With forces beyond her knowledge at play, Shao stands to lose everything she holds dear. Her decisions will be her downfall and she'll have to make tough calls that'll forever alter her future and the lives of her crew. Some of them might not survive, but that was a choice Shao made, and she must live with the consequences... no matter what they may be.
Like the slow crawl of Tantive IV at the start of A New Hope, Incitatus is a novel that builds gradually. Yet, this isn’t a bad thing if you have patience. The last thirty percent of the book is absolutely addictive (I told myself I was only going to read for twenty minutes, and the next thing I knew, I was an hour past when I wanted to go to sleep, and I’d finished it), and once you wrap your head around all the characters and their goals, it all comes together. What I’d call this book, most of all, is ambitious. It’s complex, like an Ian Banks or Kim Stanely Robinson novel, with a large focus on crafting this corporate-run universe (no aliens, surprisingly, given the cover). It’s quite frankly impressive in its scope and details (both in terms of technology and how the universe functions) and leans a bit harder into hard sci-fi than space opera, though I wouldn’t classify it hard sci-fi.
The name is a reference to political ineptitude, stemming from a favourite horse of the Ancient Roman Emperor Caligula (whom he claimed he wanted to be a senator). This fits the book in a sense, as the Incitatus in the novel is a poorly run prison barge.
If you’re a fan of action and don’t mind violence, this book is full of it, especially the last sections. Despite the blurb only really talking about Shao, there are a few other main characters, including a mercenary who really walks that line of morally gray, a space cop, and Shao’s hot corporate daddy. Unfortunately, each of these stories - while they do intersect at the end - have their own complex exposition that we needed to be filled in upon, so that no one, not even Shao, feels fleshed out. We get that she’s a bit risky and that she’s young and spoiled, but that’s about it. All the characters are distinctive, but we get no backstory on anyone, and sometimes we go so long between seeing characters that I forgot who they were and it took me out of the story. In truth, it felt like the Ranger’s side-plot and hot daddy’s were competing for space in an otherwise already full cast and plot, though it’s clear they’re there because of book two.

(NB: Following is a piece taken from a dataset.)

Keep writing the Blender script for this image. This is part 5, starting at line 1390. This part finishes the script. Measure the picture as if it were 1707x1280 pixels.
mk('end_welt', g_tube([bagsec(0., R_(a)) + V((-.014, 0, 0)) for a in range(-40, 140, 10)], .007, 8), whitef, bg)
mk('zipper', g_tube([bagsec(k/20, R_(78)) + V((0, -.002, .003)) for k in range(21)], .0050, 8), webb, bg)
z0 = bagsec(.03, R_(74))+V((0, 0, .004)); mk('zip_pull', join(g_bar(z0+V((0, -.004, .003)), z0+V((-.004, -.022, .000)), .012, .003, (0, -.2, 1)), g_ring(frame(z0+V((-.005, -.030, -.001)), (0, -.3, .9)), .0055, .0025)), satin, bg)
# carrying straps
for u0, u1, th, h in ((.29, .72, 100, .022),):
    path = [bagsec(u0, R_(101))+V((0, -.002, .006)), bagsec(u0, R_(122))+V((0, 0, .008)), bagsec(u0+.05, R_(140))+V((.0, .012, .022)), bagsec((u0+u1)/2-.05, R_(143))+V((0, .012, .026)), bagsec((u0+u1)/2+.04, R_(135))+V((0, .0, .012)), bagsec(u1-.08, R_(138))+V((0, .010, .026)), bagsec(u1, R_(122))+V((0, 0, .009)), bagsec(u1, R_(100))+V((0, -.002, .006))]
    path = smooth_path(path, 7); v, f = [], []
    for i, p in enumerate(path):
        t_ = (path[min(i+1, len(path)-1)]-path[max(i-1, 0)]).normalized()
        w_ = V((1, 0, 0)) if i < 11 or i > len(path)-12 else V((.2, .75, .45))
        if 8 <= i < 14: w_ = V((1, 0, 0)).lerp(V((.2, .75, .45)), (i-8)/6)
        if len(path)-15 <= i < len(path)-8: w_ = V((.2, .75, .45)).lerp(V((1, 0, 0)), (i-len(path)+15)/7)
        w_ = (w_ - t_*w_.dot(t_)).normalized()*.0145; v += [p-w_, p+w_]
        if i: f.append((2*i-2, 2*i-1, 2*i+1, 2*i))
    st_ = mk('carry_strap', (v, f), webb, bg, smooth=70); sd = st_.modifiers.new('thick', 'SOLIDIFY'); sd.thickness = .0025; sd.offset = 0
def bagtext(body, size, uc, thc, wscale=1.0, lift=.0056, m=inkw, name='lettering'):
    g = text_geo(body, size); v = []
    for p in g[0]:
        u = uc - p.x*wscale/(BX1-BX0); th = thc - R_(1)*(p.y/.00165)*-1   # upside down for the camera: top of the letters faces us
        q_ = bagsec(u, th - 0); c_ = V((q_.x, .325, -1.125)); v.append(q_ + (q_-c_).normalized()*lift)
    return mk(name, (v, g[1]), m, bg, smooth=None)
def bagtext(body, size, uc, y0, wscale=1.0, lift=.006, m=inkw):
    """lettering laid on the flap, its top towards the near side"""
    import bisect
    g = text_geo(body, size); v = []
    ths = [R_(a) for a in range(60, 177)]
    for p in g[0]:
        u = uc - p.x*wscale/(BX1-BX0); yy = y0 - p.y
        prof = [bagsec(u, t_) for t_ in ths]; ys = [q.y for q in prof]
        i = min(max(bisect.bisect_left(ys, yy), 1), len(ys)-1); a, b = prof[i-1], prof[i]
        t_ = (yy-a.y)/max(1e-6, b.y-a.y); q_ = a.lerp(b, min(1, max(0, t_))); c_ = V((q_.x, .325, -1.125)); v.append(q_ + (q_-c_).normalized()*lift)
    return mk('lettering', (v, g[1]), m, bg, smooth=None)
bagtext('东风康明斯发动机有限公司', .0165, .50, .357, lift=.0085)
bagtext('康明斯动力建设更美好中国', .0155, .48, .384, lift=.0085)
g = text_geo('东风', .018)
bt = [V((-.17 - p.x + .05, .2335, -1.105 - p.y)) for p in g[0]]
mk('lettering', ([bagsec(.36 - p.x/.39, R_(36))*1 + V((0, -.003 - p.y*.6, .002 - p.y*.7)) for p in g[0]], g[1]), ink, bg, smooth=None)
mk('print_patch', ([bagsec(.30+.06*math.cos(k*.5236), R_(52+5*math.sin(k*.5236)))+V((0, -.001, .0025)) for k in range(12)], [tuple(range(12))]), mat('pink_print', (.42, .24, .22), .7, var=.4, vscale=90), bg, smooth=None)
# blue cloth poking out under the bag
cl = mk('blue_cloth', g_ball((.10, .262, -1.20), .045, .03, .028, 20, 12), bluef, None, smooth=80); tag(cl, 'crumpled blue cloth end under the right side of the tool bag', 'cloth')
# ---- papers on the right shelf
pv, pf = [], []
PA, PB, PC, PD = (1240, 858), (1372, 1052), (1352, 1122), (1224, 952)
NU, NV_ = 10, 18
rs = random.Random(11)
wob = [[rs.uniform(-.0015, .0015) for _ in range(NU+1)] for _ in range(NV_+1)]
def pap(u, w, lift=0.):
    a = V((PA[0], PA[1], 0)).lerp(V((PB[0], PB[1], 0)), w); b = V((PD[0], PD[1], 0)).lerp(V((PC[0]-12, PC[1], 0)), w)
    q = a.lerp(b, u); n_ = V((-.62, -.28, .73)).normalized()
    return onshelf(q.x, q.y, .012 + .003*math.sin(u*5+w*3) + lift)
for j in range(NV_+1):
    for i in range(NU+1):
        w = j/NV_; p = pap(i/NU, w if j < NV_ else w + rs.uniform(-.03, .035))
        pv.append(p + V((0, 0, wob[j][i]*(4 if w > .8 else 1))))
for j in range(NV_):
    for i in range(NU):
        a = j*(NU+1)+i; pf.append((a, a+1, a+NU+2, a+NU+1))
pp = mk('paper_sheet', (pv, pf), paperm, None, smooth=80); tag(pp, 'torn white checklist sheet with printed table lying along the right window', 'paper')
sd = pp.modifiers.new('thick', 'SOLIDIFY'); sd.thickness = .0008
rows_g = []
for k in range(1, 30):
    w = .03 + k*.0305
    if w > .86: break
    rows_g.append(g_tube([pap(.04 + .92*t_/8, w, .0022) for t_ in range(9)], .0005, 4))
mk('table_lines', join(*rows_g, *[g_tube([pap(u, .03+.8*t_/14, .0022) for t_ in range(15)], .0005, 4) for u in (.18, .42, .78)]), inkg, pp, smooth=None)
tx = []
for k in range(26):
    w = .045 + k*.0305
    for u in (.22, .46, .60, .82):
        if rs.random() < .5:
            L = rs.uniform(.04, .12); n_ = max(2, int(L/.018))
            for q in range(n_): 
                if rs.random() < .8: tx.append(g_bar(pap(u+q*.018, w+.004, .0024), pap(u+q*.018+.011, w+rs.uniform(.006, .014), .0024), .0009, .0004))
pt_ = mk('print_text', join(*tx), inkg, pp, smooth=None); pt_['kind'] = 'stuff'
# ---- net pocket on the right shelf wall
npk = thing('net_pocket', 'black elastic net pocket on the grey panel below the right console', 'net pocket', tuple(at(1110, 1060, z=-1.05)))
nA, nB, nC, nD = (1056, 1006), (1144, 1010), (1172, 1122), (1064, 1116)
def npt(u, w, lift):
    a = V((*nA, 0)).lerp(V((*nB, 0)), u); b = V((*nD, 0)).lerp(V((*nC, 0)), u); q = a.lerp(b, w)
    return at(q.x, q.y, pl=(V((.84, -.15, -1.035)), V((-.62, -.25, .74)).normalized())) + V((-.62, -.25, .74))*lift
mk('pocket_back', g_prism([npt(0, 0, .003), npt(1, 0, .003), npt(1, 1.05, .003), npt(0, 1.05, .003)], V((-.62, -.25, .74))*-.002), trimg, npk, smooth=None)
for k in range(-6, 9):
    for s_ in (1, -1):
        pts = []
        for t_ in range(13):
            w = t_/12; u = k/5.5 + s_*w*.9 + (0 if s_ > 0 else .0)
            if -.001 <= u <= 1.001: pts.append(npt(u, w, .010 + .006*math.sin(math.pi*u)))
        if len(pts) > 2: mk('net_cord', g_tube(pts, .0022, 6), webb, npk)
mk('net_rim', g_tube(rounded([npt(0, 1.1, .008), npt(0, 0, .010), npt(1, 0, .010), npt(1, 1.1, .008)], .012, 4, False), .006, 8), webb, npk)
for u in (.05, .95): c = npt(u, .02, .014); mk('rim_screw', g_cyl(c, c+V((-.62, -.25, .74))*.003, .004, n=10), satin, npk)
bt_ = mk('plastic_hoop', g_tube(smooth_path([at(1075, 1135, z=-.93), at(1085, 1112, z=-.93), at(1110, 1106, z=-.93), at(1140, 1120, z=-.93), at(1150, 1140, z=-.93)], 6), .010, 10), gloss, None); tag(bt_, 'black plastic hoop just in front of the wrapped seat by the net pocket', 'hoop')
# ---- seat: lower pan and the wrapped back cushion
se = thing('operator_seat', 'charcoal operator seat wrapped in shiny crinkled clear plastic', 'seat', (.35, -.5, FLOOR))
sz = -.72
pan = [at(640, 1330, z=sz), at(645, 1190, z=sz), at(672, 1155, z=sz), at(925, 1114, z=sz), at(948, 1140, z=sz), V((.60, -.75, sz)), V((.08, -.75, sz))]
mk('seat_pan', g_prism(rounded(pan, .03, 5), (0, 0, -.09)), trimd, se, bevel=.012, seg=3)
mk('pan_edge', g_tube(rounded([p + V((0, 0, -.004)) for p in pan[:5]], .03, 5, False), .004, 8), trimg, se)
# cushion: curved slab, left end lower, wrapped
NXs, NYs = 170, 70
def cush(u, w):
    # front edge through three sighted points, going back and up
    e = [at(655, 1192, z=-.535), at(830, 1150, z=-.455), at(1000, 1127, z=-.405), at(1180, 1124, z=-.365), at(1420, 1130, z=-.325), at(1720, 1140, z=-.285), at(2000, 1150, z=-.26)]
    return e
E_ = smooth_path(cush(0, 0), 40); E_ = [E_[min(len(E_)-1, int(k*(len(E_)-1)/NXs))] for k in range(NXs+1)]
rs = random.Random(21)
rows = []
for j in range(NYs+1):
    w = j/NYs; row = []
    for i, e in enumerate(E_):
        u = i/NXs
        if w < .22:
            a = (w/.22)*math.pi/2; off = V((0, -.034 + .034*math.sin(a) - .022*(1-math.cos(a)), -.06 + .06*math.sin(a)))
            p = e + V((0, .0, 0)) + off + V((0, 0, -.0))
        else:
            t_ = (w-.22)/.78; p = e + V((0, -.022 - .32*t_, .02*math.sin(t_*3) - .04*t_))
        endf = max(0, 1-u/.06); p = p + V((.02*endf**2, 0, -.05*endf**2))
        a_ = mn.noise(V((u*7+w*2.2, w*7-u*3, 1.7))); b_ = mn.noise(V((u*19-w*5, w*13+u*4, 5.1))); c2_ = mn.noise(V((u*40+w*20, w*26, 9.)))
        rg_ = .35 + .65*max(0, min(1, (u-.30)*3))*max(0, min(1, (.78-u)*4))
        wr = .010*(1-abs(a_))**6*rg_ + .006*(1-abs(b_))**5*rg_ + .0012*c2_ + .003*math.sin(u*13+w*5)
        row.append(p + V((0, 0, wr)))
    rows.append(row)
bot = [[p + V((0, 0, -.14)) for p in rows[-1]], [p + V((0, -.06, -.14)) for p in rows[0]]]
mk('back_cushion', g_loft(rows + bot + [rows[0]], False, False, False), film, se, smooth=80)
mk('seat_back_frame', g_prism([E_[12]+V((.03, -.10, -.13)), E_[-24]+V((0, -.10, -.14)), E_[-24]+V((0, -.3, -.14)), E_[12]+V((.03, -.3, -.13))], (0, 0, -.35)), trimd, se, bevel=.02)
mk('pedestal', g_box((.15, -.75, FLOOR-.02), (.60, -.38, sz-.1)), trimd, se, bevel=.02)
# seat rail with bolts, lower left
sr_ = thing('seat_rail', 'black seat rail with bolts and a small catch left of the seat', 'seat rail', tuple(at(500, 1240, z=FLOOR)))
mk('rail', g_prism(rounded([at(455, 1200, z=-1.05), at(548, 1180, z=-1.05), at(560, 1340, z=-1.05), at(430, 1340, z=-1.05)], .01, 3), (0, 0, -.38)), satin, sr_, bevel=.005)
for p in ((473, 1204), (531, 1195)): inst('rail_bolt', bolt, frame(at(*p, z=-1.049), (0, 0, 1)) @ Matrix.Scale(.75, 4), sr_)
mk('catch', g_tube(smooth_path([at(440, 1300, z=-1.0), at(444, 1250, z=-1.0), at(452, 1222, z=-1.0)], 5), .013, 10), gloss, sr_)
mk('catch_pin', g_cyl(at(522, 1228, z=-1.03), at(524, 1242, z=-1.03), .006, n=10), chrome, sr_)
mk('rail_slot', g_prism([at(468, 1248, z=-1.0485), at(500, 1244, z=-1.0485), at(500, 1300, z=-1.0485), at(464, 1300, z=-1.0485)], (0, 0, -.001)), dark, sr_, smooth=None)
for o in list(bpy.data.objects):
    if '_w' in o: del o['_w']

Had the characters had more time together or perhaps had their backstories been disseminated in flashbacks or in dialogue rather than their own chapters, they could have played off one another and given us more character development. The best bit of dialogue between the characters is at the end when Milosh and Lederman exchange quips. Then again, I am also a very big fan of character-driven stories, so if you’re more of a plot-driven person, you will enjoy this quite a bit! This is more of a preference on my part than a failing of the novel. The ending of the novel is just bonkers - in a great way. It absolutely doesn’t go where you expect and I am intrigued enough to check out book two. Highly recommended if you like corporate intrigue, no-holds-barred action, and the movie Escape from L.A!